Take the reaction : NH3 + O2 = NO + H2O
in a experiment, 5 moles of NH3 are alloved to react with 5 moles of O2
a) which reactant is the limiting reagent ?
b) How many grams of NO are formed ?
c) How much of the excess reactant remains after the reaction ?
To determine the limiting reagent in a chemical reaction, you need to compare the moles of each reactant to the stoichiometric ratios. The reactant that produces fewer moles of the desired product is the limiting reagent.
a) Firstly, let's determine the stoichiometric ratio of moles of NH3 and O2 in the balanced equation:
NH3 + O2 = NO + H2O
From the balanced equation, we can see that 1 mole of NH3 reacts with 1 mole of O2 to produce 1 mole of NO.
Given that 5 moles of NH3 and 5 moles of O2 are available, we compare the number of moles available with the stoichiometric ratios. Since both reactants have the same number of moles, the limiting reagent cannot be determined in this case.
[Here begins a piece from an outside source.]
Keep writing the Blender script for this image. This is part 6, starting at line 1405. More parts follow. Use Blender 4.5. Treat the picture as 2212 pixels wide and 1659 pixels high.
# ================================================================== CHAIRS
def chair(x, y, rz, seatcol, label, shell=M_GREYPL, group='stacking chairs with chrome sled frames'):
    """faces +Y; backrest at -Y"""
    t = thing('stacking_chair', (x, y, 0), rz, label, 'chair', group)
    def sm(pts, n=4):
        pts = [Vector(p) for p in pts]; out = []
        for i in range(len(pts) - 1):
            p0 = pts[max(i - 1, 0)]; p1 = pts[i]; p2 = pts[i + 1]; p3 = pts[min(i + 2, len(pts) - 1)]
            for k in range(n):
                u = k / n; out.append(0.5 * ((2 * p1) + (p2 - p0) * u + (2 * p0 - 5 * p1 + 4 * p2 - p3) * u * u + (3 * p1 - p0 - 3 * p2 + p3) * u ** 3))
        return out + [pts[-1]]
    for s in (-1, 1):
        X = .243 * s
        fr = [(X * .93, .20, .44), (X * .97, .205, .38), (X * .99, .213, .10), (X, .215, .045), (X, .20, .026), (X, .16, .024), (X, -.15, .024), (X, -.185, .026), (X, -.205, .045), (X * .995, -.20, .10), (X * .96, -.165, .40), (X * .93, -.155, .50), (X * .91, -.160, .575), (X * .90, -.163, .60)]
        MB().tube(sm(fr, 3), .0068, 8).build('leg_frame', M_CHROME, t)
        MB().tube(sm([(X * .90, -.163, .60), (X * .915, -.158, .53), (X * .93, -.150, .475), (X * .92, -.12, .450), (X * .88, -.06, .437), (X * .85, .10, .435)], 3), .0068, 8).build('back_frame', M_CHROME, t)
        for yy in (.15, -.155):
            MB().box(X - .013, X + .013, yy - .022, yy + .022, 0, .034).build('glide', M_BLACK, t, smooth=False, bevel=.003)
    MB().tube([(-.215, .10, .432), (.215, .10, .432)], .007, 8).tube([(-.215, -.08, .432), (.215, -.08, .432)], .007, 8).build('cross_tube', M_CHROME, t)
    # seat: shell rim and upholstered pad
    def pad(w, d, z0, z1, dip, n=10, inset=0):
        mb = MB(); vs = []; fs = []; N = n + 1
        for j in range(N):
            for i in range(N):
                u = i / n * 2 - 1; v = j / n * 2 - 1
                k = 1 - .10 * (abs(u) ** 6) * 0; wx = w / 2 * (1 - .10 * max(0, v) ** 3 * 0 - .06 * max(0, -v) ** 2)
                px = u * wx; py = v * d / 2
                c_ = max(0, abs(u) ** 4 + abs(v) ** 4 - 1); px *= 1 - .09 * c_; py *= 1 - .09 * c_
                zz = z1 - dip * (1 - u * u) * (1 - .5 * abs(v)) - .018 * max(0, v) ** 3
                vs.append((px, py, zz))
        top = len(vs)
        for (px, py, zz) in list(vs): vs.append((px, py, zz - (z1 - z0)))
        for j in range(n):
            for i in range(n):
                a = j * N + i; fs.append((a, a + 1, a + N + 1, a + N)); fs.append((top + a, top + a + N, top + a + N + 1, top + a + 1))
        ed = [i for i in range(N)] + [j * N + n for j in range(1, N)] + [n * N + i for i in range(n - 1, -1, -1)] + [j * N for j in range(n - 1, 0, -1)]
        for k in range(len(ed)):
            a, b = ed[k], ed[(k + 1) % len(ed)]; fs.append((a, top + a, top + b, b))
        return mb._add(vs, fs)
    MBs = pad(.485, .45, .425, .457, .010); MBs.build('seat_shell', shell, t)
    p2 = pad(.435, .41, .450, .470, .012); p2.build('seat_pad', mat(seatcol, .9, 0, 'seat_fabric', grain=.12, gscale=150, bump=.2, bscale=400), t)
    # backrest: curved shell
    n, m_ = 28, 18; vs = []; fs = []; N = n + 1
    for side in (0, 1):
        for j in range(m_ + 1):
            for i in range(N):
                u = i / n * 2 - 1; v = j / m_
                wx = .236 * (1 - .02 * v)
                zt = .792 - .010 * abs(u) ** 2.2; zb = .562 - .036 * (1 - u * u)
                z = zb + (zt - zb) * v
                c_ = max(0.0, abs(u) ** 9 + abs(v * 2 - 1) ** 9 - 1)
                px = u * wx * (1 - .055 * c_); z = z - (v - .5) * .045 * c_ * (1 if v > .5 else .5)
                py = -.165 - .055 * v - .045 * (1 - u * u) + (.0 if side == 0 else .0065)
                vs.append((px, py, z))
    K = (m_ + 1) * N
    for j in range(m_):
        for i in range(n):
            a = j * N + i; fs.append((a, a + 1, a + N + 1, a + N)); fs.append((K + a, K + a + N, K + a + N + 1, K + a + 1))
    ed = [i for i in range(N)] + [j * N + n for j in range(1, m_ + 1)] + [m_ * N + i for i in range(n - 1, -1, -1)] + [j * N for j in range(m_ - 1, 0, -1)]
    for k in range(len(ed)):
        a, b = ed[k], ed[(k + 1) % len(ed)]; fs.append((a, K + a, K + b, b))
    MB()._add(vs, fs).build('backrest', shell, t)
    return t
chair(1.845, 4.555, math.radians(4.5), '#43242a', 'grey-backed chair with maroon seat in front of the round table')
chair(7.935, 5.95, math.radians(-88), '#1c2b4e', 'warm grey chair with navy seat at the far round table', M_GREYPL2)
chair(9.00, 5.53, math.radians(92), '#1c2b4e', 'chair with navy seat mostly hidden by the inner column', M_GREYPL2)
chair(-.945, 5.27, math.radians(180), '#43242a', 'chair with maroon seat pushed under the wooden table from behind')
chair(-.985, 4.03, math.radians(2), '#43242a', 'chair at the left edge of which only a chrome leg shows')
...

The reaction will go to completion with both reactants being fully consumed.
b) To calculate the number of grams of NO formed, we need to determine the molar mass of NO and convert moles to grams.
The molar mass of NO is calculated as follows:
N = 14.01 g/mol
O = 16.00 g/mol
Molar mass of NO = N + O = 14.01 g/mol + 16.00 g/mol = 30.01 g/mol
Since we have established that both NH3 and O2 are fully consumed, we can calculate the number of moles of NO produced by taking the minimum number of moles from the two reactants, which is 5 moles.
Mass of NO = number of moles × molar mass
Mass of NO = 5 moles × 30.01 g/mol = 150.05 g
Therefore, 150.05 grams of NO are formed.
c) Since we established that both NH3 and O2 are fully consumed, there will be no excess reactant remaining after the reaction.